Type again, exactly, the lines below from the start through the line that includes "scene.camera = cam".

======

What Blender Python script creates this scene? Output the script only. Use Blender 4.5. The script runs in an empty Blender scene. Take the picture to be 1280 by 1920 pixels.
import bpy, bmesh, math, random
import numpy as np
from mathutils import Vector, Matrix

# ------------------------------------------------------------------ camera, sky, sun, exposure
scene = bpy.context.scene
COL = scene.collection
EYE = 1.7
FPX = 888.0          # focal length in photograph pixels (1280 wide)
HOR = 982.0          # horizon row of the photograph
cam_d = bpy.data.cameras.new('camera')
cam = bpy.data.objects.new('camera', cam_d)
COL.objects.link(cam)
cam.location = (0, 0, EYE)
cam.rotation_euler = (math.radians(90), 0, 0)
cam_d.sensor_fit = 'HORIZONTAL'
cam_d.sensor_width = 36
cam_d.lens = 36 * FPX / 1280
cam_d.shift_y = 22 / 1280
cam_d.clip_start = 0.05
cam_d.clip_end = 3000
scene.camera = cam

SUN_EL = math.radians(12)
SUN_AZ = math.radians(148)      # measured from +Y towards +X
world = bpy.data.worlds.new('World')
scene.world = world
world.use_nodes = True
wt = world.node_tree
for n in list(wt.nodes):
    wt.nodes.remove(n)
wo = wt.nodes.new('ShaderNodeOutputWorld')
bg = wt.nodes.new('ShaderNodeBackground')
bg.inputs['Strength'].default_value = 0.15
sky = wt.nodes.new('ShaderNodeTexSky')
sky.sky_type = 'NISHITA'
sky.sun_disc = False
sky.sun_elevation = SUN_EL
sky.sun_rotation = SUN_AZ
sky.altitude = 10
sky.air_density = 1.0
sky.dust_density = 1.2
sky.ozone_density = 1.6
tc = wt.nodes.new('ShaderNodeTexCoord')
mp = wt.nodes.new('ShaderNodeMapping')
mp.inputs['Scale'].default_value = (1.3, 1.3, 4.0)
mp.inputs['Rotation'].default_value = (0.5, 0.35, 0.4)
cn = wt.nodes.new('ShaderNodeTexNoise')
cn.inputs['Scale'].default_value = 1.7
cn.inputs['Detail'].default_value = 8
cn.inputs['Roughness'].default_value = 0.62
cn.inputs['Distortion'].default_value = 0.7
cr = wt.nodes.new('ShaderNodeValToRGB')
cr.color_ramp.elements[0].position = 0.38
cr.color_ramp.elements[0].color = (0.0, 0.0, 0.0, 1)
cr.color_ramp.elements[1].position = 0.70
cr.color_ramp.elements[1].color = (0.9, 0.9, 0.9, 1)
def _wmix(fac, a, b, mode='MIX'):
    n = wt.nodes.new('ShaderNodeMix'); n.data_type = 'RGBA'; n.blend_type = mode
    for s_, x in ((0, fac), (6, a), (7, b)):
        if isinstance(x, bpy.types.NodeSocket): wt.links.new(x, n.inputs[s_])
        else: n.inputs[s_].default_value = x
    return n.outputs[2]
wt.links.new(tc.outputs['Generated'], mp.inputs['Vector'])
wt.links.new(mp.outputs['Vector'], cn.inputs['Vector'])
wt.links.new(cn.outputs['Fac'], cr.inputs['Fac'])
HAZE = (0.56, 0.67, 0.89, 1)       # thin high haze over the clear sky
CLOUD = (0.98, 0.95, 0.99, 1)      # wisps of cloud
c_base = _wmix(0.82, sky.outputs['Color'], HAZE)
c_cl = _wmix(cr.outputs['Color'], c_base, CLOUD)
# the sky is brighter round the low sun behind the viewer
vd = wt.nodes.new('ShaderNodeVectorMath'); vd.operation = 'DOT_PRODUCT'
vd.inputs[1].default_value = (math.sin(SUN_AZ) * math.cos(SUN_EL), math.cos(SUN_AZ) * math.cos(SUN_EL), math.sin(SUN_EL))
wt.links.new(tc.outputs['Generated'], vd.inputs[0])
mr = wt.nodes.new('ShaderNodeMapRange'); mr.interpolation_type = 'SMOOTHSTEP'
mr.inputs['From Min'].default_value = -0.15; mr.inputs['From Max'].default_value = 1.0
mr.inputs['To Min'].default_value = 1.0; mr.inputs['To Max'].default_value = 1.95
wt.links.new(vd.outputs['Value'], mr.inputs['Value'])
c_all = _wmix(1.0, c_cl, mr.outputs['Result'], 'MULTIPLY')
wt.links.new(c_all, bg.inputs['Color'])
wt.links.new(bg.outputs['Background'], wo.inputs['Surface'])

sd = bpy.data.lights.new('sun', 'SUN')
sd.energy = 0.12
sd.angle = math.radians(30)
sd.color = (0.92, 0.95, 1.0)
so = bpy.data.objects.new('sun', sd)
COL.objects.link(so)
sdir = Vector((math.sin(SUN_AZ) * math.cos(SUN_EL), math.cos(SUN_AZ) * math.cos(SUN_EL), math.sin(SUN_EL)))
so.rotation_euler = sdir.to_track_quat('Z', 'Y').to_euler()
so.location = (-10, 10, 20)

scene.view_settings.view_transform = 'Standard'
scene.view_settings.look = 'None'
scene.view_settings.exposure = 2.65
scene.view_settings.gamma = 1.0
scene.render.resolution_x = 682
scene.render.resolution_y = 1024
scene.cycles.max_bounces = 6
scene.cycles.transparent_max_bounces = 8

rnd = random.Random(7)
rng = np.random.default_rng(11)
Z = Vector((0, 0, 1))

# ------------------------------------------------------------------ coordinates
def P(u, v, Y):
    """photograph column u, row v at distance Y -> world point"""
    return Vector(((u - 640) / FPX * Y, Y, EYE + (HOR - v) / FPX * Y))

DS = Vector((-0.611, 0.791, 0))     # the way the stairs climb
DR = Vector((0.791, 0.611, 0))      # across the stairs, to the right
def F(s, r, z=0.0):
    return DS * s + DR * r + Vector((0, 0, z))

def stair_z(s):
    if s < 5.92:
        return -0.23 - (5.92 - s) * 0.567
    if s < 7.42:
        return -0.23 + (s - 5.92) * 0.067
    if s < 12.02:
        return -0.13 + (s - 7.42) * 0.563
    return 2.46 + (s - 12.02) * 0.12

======

» Response
What Blender Python script creates this scene? Output the script only. Use Blender 4.5. The script runs in an empty Blender scene. Take the picture to be 1280 by 1920 pixels.
import bpy, bmesh, math, random
import numpy as np
from mathutils import Vector, Matrix

# ------------------------------------------------------------------ camera, sky, sun, exposure
scene = bpy.context.scene
COL = scene.collection
EYE = 1.7
FPX = 888.0          # focal length in photograph pixels (1280 wide)
HOR = 982.0          # horizon row of the photograph
cam_d = bpy.data.cameras.new('camera')
cam = bpy.data.objects.new('camera', cam_d)
COL.objects.link(cam)
cam.location = (0, 0, EYE)
cam.rotation_euler = (math.radians(90), 0, 0)
cam_d.sensor_fit = 'HORIZONTAL'
cam_d.sensor_width = 36
cam_d.lens = 36 * FPX / 1280
cam_d.shift_y = 22 / 1280
cam_d.clip_start = 0.05
cam_d.clip_end = 3000
scene.camera = cam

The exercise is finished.